Is Lauzon’s French-Canadian film a dark fantasy or a powerful exploration of adolescent mental health, sexual discovery and dysfunctional family life? This question remains debated over 30 years after Léolo’s release as we follow young Léo Lozeau as he writes in his journal. Lauzon’s film swings from Léo’s fantasy world to the darkness of the real world surrounding him. His imaginary world is full of childhood fears, comedy, fantasies and uncertain but exciting new sexual thoughts. At the same time, his external world is rooted in fragmented family relationships, declining mental health and community isolation.

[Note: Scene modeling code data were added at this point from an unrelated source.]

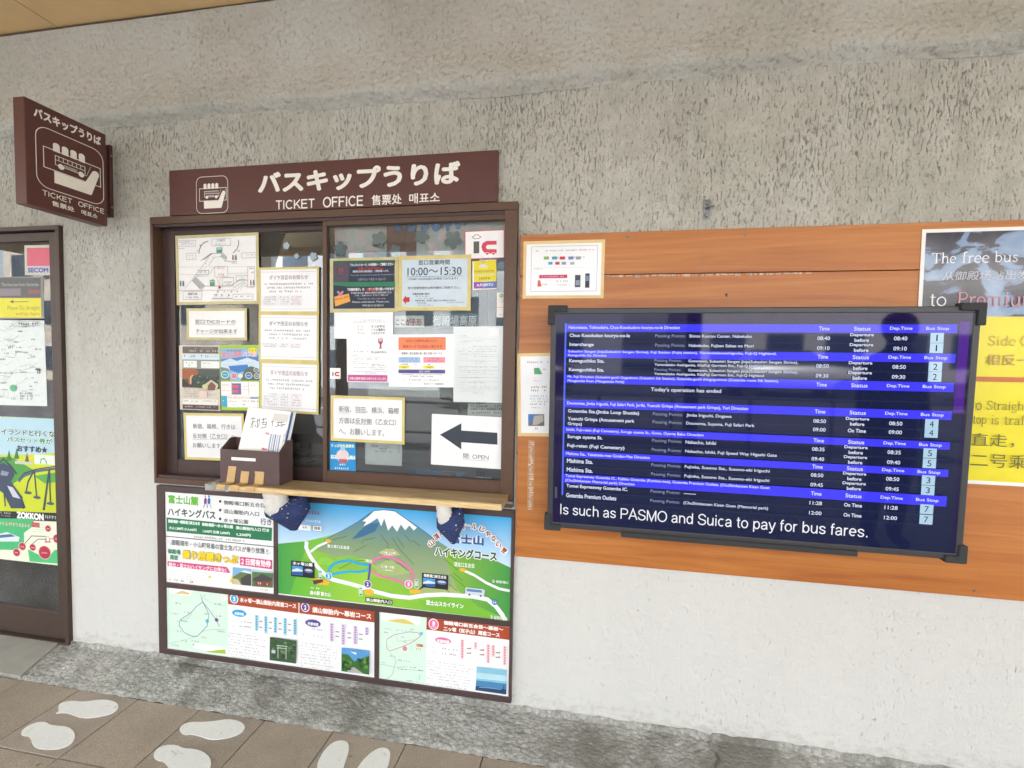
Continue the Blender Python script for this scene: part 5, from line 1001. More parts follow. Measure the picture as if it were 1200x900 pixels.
for x, y, c in ((238, 72, '#c07a60'), (160, 160, '#c07a60'), (318, 178, '#c07a60'), (335, 258, '#c07a60'), (92, 165, '#d08a70'), (248, 290, '#e0a050'), (320, 115, '#5a6a6a'), (110, 112, '#4a5a5a'), (145, 205, '#5a6a6a'), (125, 258, '#5a6a6a'), (150, 308, '#5a6a6a'), (200, 308, '#5a6a6a'), (268, 168, '#5a6a6a'), (100, 330, '#6a8a7a'), (205, 330, '#5a6a6a')): s.dash(x, y, y+9, x+34, ink(c))
s.poly([(218, 325), (388, 350), (386, 392), (210, 350)], WHITE, False); s.poly([(270, 368), (375, 358), (380, 382), (300, 374)], ink('#a6c43c'), False)
s.poly([(390, 60), (756, 106), (756, 170), (390, 122)], BRK, False); s.poly([(762, 107), (1153, 154), (1153, 218), (762, 170)], BRK, False); s.ell(422, 95, 22, 24, WHITE); s.ell(422, 95, 18, 20, CY); s.text('3', 416, 83, 107, 428, WHITE, .04)
s.text('水ヶ塚～須山御胎内周遊コース', 452, 86, 112, 745, ink('#f2e6e0'), .05); s.ell(792, 139, 22, 24, WHITE); s.ell(792, 139, 18, 20, VI); s.text('2', 786, 127, 151, 798, WHITE, .04); s.text('須山御胎内～幕岩コース', 828, 136, 166, 1136, ink('#f2e6e0'), .05)
s.ell(448, 170, 36, 18, CY); s.text('所要時間', 425, 162, 178, 472, WHITE, .03); s.ell(832, 222, 40, 19, ink('#5c4a94')); s.text('所要時間', 805, 214, 231, 860, WHITE, .03)
for y in (205, 230): s.dash(410, y, y+8, 425, LG); s.dash(450, y+2, y+10, 512, GREY)
for y in (245, 280): s.dash(775, y-5, y+3, 790, LG); s.dash(830, y+2, y+10, 880, GREY)
for i, x in enumerate((532, 580, 630, 680, 732)): y = 178+i*5; s.r(x, y, y+82+(i % 2)*8, x+15, ink('#a4d8e8')); [s.r(x+3, y+4+k*13, y+13+k*13, x+12, ink('#4f9cc0')) for k in range(6)]
for i, x in enumerate((556, 606, 656, 705)):
    for d in (30, 60): s.r(x, 178+i*5+d, 183+i*5+d, x+14, GREY)
for i, x in enumerate((922, 982, 1045, 1105)): y = 218+i*7; h_ = (98, 105, 96, 40)[i]; s.r(x, y, y+h_, x+18, ink('#e0cfe8')); [s.r(x+4, y+4+k*13, y+13+k*13, x+14, ink('#a086b8')) for k in range(int(h_/13))]
for i, x in enumerate((952, 1014, 1074)):
    for d in (38, 62): s.r(x, 222+i*7+d, 227+i*7+d, x+18, GREY)
s.lines(395, 262, 400, 600, 9, ink('#77777b'), .38, .3, .5); s.lines(768, 312, 445, 975, 9, ink('#77777b'), .38, .35, .5)
def photo2(c4, base): s.poly(c4, ink(base), False)
photo2([(612, 290), (750, 310), (747, 428), (610, 410)], '#3f5a3e')
for i in range(40): s.ell(random.uniform(622, 738), random.uniform(312, 408), random.uniform(5, 12), random.uniform(5, 10), ink(random.choice(('#2c4530', '#4f7048', '#6a8a5c', '#35523a'))), 7)
for q in ([(655, 330), (655, 398)], [(697, 335), (697, 404)], [(648, 332), (705, 338)], [(652, 345), (700, 350)]): s.line(q, .003, ink('#cfd6c8'))
s.r(622, 355, 372, 642, ink('#b8c4c8'))
photo2([(985, 345), (1129, 362), (1128, 484), (984, 466)], '#5a9ad0'); s.poly([(985, 375), (1020, 380), (1050, 415), (1090, 400), (1129, 385), (1128, 484), (984, 466)], ink('#3c6a34'), False); s.poly([(1010, 455), (1050, 445), (1100, 480), (1020, 472)], ink('#a8a8a0'), False); s.poly([(1030, 365), (1062, 370), (1060, 380)], WHITE)
for i in range(40): s.ell(random.choice((random.uniform(992, 1035), random.uniform(1075, 1120))), random.uniform(400, 455), random.uniform(5, 13), random.uniform(5, 9), ink(random.choice(('#2c5428', '#4c7a3c', '#6a9448', '#24441f'))), 7)
# lower right panel
s = panel(P4[0], xr, zb, zm2, WP, 'd'); s.z(430, 700, 6.667)
s.poly([(98, 105), (468, 150), (462, 675), (94, 628)], MG, False); s.poly([(110, 112), (420, 150), (415, 215), (112, 180)], WHITE, False); s.poly([(150, 180), (220, 170), (290, 165), (330, 182), (380, 212), (300, 205)], ink('#d4c46a'), False)
def tr(p, t, c): s.line(p, t, ink(c))
tr([(160, 325), (215, 290), (330, 268), (400, 275), (420, 300), (370, 340), (300, 375), (230, 400), (180, 418), (160, 400), (155, 350), (160, 325)], .0024, '#b07a84'); tr([(180, 430), (230, 490), (200, 600), (150, 640)], .0014, '#8a9a9a'); tr([(290, 560), (440, 572)], .001, '#5a6a6a'); tr([(110, 520), (230, 545), (320, 540)], .0014, '#8a9a9a'); tr([(230, 290), (240, 340), (380, 330)], .0012, '#c09a9a')
for x, y, c, l in ((135, 235, '#8cc0c4', 220), (125, 262, K, 40), (330, 240, '#7a8a8a', 40), (250, 300, '#7a8a8a', 50), (250, 335, '#7a8a8a', 60), (180, 380, '#c08a80', 30), (180, 448, '#7a8a8a', 60), (225, 478, '#4a5a5a', 110), (245, 548, '#4a5a5a', 60), (340, 535, '#4a5a5a', 80), (310, 640, '#4a5a5a', 90), (400, 560, '#4a5a5a', 40), (110, 500, '#8ac', 40), (315, 588, '#4a5a5a', 14)): s.dash(x, y, y+12, x+l, c if not isinstance(c, str) else ink(c if len(c) == 7 else '#88aabb'))
s.ell(298, 398, 18, 18, ink('#d88090')); s.poly([(412, 270), (440, 268), (438, 292), (415, 292)], ink('#7ab8d8')); s.r(390, 360, 380, 440, ink('#c0603c')); s.dash(392, 362, 378, 438, ink('#f0d8c8')); s.dash(385, 390, 405, 445, ink('#d89078')); s.line([(415, 600), (412, 640)], .001, K)
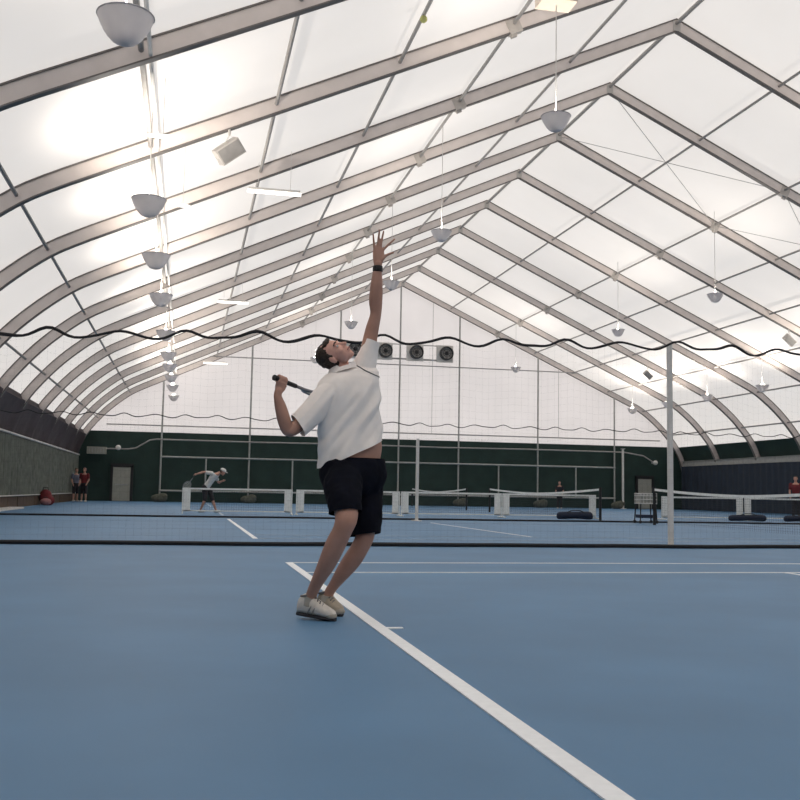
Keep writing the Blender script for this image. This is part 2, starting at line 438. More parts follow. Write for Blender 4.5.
# doors
for i, (x0, x1, z1, w) in enumerate(((-4.30, -3.28, 2.04, 'left'), (29.85, 30.85, 2.02, 'right'))):
    t = thing('door_%d' % (i + 1), ((x0 + x1) / 2, YW + .1, 0), 'off white door in the dark end wall near the %s corner' % w, 'door', kind='structure')
    part('door_leaf', MB().box(((x0 + x1) / 2, YW + .08, z1 / 2 + .01), (x1 - x0, .06, z1 - .02)), M['offw'], t)
    mb = MB(); mb.box((x0 - .08, YW + .07, z1 / 2 + .05), (.14, .16, z1 + .1)); mb.box((x1 + .08, YW + .07, z1 / 2 + .05), (.14, .16, z1 + .1)); mb.box(((x0 + x1) / 2, YW + .07, z1 + .12), (x1 - x0 + .3, .16, .2))
    part('door_frame', mb, M['blk'], t)
    part('push_bar', MB().box(((x0 + x1) / 2, YW + .02, 1.0), ((x1 - x0) * .7, .05, .07)), M['post'], t)
# fans
for x, w in ((10.25, 'leftmost, half behind the player'), (12.22, 'second from the left'), (14.27, 'third from the left'), (16.27, 'rightmost')):
    z = 9.88; y = YG - .02
    t = thing('exhaust_fan', (x, y, z), 'round dark exhaust fan high on the white end wall, %s' % w, 'fan', 'exhaust fans under the ridge')
    RX = Matrix.Rotation(PI / 2, 3, 'X')
    part('housing', MB().box((x - .08, y + .1, z - .02), (1.12, .1, 1.12)), M['white'], t)
    part('shroud', MB().lathe([(.45, -.06), (.45, .20), (.39, .22), (.39, -.02)], (x, y, z), 24, R=RX), M['darkg'], t, True)
    part('hub', MB().lathe([(0.001, .14), (.11, .13), (.12, -.02), (.001, -.04)], (x, y, z), 14, R=RX), M['blk'], t, True)
    mb = MB()
    for q in range(5):
        a = 2 * PI * q / 5 + .3
        R = Matrix.Rotation(a, 3, 'Y') @ Matrix.Rotation(.5, 3, 'X')
        mb.box(V((x, y, z)) + R @ V((.24, 0, 0)), (.28, .02, .18), R)
    part('blade_set', mb, M['boxg'], t)
    mb = MB()
    for r in (.13, .25, .37): mb.tube([(x + r * math.cos(2 * PI * i / 24), y - .2, z + r * math.sin(2 * PI * i / 24)) for i in range(24)], .012, 5, closed=True)
    for q in range(4):
        a = PI * q / 4; c_ = .41 * math.cos(a); s_ = .41 * math.sin(a); mb.tube([(x - c_, y - .2, z - s_), (x + c_, y - .2, z + s_)], .012, 5)
    part('guard', mb, M['darkg'], t)
mb = MB()
mb.box((13.3, YG + .1, 9.42), (6.9, .1, .10)); mb.box((13.3, YG + .1, 10.36), (6.9, .1, .05)); mb.box((9.87, YG + .1, 9.9), (.06, .1, .95)); mb.box((16.72, YG + .1, 9.9), (.06, .1, .95))
solo('fan_frame', mb, M['cable'], 'thin grey frame around the four exhaust fans', 'frame')

# ------------------------------------------------------------------ lamps
def make_lamp(loc, label, group, cord, wide=.32):
    t = thing('uplight', loc, label, 'hanging lamp', group)
    x, y, z = loc
    s = wide / .32
    pr = [(.020, -.235), (.085, -.228), (.145, -.198), (.200, -.140), (.248, -.068), (.285, .005), (.310, .070), (.318, .10)]
    inn_ = [(r - .008, h + .006) for r, h in pr[::-1]]
    part('bowl', MB().lathe([(r * s, h * s) for r, h in pr + inn_], loc, 28, cap=True), M['bowl'], t, True)
    part('rim', MB().tube([(x + .319 * s * math.cos(2 * PI * i / 28), y + .319 * s * math.sin(2 * PI * i / 28), z + .10 * s) for i in range(28)], .009, 6, closed=True), M['rim'], t, True)
    part('bulb', MB().ell((x, y, z - .02 * s), (.06 * s, .06 * s, .08 * s), seg=12), M['bulb'], t, True)
    mb = MB(); mb.lathe([(.045 * s, -.20 * s), (.045 * s, -.09 * s), (.02, -.07 * s)], loc, 12, cap=True)
    part('lamp_holder', mb, M['boxg'], t, True)
    mb = MB()
    mb.tube([(x - .31 * s, y, z + .09 * s), (x - .10 * s, y, z + .15 * s), (x, y, z + .17 * s), (x + .10 * s, y, z + .15 * s), (x + .31 * s, y, z + .09 * s)], .009, 5)
    mb.tube([(x, y, z + .16 * s), (x, y, z + cord)], .010, 6)
    part('hanger', mb, M['white'], t)
    return t
UP = []
ly = [11.2, 18.5, 23.0, 27.8, 34.3, 39.8, 43.6, 47.8, 52.5, 58.3]
zl = 6.10
XLL = -.87
cordL = (ZR - SL * (XR - XLL)) - zl + .05
L0 = make_lamp((XLL, ly[0], zl), 'largest grey bowl lamp of the left row, nearest the camera', 'bowl lamps of the left row', cordL)
UP.append((XLL, ly[0], zl))
for i, y in enumerate(ly[1:], 1):
    lb = 'grey bowl lamp of the left row, %s from the nearest' % ORD[i] if i < len(ly) - 1 else 'farthest small bowl lamp of the left row, lowest in view'
    dup(L0, (XLL, y, zl), lb); UP.append((XLL, y, zl))
XRR = 27.35
for y, w in ((57.1, 'farthest, touching the last rib'), (52.5, 'just left of the tall pole'), (48.0, 'just right of the tall pole'), (42.8, 'nearest one in view')):
    dup(L0, (XRR, y, 6.25), 'bright small bowl lamp of the right row, %s' % w, 'bowl lamps of the right row'); UP.append((XRR, y, 6.25))
XM = 6.95
M0 = make_lamp((XM, 17.9, 8.27), 'grey bowl lamp on a long white stem near the top centre', 'bowl lamps on long stems', ZR - SL * (XR - XM) - 8.27 + .05, .295)
UP.append((XM, 17.9, 8.27))
for y, w in ((26.9, 'just right of the raised hand'), (34.0, 'beside the raised forearm'), (42.8, 'above the player head'), (55.2, 'left of the player head')):
    dup(M0, (XM, y, 8.27), 'long stemmed bowl lamp of the left middle row, %s' % w); UP.append((XM, y, 8.27))
for y, w in ((32.6, 'the large one at the upper right'), (41.0, 'above the long black rope'), (55.2, 'small one against the end wall')):
    dup(M0, (18.95, y, 8.27), 'long stemmed bowl lamp of the right middle row, %s' % w, 'bowl lamps of the right middle row'); UP.append((18.95, y, 8.27))
# box at the top of the near stem
mb = MB().box((XM, 17.9, 10.83), (.72, .5, .30)); mb.box((XM, 17.9, 11.05), (.10, .10, .40))
solo('ballast_box', mb, M['peach'], 'peach coloured box above the lamp stem at the top edge', 'box')
# uplight beams
for i, (x, y, z) in enumerate(UP + [(XRR, 36.5, 6.25), (XRR, 30.5, 6.25), (18.95, 22.6, 8.27), (XLL, 5.5, zl)]):
    ld = bpy.data.lights.new('lamp_light', 'SPOT'); ld.energy = 700 if z < 7 else 420; ld.color = (1, .92, .82); ld.spot_size = math.radians(158); ld.spot_blend = .8; ld.shadow_soft_size = .12
    lo = bpy.data.objects.new('lamp_light', ld); lo.location = (x, y, z + .11); lo.rotation_euler = (PI, 0, 0); COL.objects.link(lo)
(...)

While Lauzon’s film may initially inhabit Italian-inspired dark comedy, Léolo takes a much more serious turn as we realise that Léo has no choice but to live in the fantasy world of his writing, the real world far too painful and upsetting for his young mind. As Léo says, “Solitude is my castle. That’s where I have my chair, my table, my bed, my breeze and my sun. When I sit anywhere but in my solitude. I sit in exile. I sit in Fakeland. Because I dream, I’m not”. Here Lauzon offers us a profoundly challenging and complex portrait of adolescent mental health and escapism through the often grotesque dream-like state of a boy trying to make sense of an incomprehensible adult world.